La trama e il focus sulla “sorellanza”
La Esposito ci guida tra le pagine, nella sua vita, personale e professionale, fatta di entusiasmi, timori, sentimenti. Il romanzo, però, porta soprattutto a riflettere su un valore che spesso dimentichiamo, quello della sorellanza, fatta di donne nate dallo stesso grembo, ma anche da grembi differenti, che hanno bisogno di andare “al di là della copertina” e delle apparenze, svelandosi nelle loro debolezze e forze, ognuna con le sue caratteristiche e per questo tutte uniche e bellissime.
La storia vera conservata da Lucia per 30 anni parla di Ershela, che ha lasciato l’Albania con la speranza di una famiglia e un lavoro in Italia.

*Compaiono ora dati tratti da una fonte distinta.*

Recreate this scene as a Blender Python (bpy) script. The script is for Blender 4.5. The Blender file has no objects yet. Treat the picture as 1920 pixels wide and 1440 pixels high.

Un sogno infranto, perché quello che credeva un fidanzato innamorato era in realtà l’uomo che la porterà a fare la prostituta. La protagonista, Viola, si appassionerà alla sua vicenda, da giovanissima giornalista, ma saranno le lettere che Ershela scrive senza spedire mai alla sorella più piccola Alina a unire i destini di queste due donne. Il che, per intenderci, ribadisce l’importanza di relazioni autentiche, fatte di dialogo e ascolto, le quali, con le piattaforme virtuali, non hanno nulla a che vedere!